つまり、「とりあえずデータを手当たり次第に集め、データから読み取れる何かを探す」という網羅的手法とは対極のやりかたといえます。
仮説思考を行う目的は、なんといっても時間の短縮。網羅的な手法では、まず網羅するための時間が必要で、網羅した結果、何も答えが見つからなかったらまた最初からデータを集めなおさなければなりません。途中で方向性をミスしたことに気づいても、気づくまでに相当な時間を費やしていることもありえます。
先に結論ありきでデータを集めるなら、対象がある程度絞られてくることから、網羅的にデータを集めるのに比べて時間も手間も大幅に縮小できます。もしも途中で間違いに気付いたとしても、それまでかけてきた工数のしがらみが少ないため、身軽に方向転換が可能です。そんな仮説思考についての本を2冊読みました。
ビジネススクールで身につける仮説思考と分析力―ポケットMBA〈5〉
誰もが知っているサントリーの伊右衛門。伊右衛門のヒットを例に、仮説思考を使って人気商品を生み出す手法をわかりやすく説明してくれます。成功例だけでなく、失敗例も取り上げられています。それは、同じくサントリーから発売されたものの、すぐに市場から消えてしまったお茶のこと。売れた商品と売れなかった商品の比較をすることで、仮説思考の利点がイメージしやすいように構成されています。
仮説思考の入門編として、手に取ってみると良いと思います。
仮説思考 BCG流 問題発見・解決の発想法
先の本に比べて具体例がはるかに多く、また仮説思考のトレーニング方法も紹介されているのが特徴です。私にとっては、こちらの方が読みやすく頭に入ってくる感じでした。「読みやすさ」や「理解しやすさ」は人それぞれなので、両方比べてみるといいと思います。
この本を読みながらイメージしたのは、「長文を書くときはまず目次から書く」ことでした。結論と、結論に至る過程に登場するキーワードを最初にひとおおりピックアップしてから間を埋めていくという、長文作成の基本的なテクニックです。
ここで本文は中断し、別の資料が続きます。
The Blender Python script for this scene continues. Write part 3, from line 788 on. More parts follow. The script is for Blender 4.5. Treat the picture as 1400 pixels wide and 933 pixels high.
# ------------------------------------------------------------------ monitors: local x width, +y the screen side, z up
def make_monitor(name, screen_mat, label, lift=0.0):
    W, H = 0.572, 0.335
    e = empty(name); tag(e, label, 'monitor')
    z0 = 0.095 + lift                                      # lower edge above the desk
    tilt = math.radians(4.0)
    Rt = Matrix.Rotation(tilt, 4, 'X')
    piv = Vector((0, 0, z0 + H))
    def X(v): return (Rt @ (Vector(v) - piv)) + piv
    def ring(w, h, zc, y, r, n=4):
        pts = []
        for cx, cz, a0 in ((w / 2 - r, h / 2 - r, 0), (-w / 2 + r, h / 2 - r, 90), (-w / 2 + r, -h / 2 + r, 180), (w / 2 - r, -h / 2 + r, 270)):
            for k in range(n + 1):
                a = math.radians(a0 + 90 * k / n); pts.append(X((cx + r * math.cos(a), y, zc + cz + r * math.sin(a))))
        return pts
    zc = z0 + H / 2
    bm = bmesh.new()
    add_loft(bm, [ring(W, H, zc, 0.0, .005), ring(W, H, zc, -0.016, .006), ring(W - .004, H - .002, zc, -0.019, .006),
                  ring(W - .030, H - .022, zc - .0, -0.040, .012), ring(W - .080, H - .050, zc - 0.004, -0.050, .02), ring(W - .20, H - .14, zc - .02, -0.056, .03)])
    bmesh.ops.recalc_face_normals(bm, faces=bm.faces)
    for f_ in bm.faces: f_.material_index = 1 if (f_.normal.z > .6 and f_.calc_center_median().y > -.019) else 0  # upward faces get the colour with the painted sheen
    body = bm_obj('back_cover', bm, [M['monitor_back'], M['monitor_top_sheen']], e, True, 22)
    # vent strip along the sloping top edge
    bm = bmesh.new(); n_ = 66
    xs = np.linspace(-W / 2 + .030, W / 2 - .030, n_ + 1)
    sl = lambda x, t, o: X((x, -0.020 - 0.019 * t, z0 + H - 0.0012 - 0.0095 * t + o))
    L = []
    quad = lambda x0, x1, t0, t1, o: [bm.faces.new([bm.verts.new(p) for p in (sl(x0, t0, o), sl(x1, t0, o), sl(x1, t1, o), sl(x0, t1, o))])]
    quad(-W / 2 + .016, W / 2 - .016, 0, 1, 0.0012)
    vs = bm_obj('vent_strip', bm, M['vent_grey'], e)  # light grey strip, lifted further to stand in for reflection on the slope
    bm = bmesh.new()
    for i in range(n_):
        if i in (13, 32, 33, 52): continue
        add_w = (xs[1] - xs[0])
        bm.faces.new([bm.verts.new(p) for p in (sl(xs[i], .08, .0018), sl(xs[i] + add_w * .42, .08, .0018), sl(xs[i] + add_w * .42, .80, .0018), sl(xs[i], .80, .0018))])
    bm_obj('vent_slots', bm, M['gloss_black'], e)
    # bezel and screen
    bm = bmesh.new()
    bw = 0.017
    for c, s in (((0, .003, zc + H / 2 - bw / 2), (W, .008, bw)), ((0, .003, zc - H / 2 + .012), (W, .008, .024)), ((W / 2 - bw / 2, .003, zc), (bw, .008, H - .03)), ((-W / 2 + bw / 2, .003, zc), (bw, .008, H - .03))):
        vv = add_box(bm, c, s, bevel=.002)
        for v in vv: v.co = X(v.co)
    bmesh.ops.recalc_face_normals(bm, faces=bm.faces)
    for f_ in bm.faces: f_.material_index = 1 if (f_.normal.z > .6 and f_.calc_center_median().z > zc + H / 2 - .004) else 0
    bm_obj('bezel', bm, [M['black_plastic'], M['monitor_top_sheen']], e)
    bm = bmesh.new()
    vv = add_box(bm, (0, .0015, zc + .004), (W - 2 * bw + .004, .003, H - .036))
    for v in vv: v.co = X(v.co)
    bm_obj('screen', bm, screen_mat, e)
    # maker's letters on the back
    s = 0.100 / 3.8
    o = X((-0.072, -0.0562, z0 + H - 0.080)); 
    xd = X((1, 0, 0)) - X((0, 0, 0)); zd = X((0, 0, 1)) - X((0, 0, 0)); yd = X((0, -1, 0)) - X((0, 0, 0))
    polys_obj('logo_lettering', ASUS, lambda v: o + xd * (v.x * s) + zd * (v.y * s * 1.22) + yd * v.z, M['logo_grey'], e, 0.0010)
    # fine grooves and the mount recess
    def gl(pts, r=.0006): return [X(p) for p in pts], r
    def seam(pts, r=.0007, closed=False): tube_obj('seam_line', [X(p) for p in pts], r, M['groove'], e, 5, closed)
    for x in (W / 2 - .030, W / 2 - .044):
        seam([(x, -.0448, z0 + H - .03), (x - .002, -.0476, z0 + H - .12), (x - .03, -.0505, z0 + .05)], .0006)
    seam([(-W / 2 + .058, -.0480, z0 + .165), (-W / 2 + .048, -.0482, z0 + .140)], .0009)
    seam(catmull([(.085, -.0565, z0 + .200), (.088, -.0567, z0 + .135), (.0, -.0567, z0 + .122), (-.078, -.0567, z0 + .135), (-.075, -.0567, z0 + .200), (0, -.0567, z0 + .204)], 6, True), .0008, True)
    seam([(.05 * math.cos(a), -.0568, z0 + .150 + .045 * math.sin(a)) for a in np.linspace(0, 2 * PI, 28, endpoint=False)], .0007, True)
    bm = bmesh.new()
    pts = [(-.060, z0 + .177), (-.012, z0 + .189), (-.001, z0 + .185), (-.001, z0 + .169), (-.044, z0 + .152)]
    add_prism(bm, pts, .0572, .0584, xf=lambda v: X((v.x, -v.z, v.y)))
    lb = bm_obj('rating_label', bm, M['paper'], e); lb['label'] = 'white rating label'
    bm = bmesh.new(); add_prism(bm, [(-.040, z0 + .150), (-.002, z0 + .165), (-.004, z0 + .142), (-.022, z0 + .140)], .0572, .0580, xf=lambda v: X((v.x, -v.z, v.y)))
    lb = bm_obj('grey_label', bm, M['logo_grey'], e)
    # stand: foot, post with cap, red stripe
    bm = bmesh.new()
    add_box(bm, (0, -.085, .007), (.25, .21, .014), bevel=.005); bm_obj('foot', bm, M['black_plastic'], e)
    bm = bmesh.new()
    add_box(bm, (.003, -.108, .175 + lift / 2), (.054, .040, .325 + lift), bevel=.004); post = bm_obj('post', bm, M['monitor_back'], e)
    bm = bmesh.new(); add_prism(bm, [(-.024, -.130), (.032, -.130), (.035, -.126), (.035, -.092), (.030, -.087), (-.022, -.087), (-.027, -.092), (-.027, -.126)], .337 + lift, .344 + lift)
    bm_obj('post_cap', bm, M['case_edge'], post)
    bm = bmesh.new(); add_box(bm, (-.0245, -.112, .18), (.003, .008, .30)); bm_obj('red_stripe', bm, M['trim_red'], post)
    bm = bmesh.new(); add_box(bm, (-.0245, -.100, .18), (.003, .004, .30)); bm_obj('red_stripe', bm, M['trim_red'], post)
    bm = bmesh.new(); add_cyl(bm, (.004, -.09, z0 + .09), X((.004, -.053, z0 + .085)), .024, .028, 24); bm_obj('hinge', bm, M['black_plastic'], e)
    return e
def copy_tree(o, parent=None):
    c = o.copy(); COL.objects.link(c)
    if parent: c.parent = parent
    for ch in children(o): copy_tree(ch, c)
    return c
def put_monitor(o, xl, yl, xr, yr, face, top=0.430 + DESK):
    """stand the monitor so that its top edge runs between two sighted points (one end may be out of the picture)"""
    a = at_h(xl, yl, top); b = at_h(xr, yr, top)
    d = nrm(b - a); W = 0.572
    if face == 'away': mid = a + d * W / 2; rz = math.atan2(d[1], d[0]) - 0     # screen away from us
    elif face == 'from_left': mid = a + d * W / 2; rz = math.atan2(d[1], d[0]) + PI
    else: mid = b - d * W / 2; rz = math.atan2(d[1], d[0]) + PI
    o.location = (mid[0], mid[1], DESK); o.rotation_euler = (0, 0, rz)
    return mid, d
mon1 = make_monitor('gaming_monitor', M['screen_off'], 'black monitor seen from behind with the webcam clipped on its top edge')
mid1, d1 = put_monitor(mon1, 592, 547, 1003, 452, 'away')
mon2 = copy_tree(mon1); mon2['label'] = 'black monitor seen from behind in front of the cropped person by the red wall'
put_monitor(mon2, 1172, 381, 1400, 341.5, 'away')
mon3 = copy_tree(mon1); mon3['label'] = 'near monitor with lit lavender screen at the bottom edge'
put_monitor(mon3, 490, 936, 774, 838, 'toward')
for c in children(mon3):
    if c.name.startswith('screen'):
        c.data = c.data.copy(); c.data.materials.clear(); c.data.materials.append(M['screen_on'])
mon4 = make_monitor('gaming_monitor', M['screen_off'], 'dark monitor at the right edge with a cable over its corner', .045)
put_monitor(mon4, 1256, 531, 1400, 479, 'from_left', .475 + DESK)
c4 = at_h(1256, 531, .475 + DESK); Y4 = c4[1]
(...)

最初に目次に設定していたキーワードが、書き進むうちにつじつまが合わなくなる場合があります。そんなときは、全体のストーリー(後半のストーリー)を変更することになるかもしれません。
あるいは、つじつまが合わなくならないように、途中で新しく思いついたことを諦める必要があるかもしれません。どちらの対応策がベストなのかは場合によりけりですが、最初からストーリーを想定せず思いついたことから書き進めていく方法と比べれば、論理的・効率的なのは当然先に目次ありきの文書作成です。そんなことを考えながら読み終えました。
仮説思考は「思考」なので、どんなタイプの問題についても展開できそうなのですが、2冊とも「戦略的思考」についての本であり、ビジネス本なのでやはり「経営戦略」についての内容です。基本的な経営用語に慣れていない人には若干戸惑いがあるかもしれません。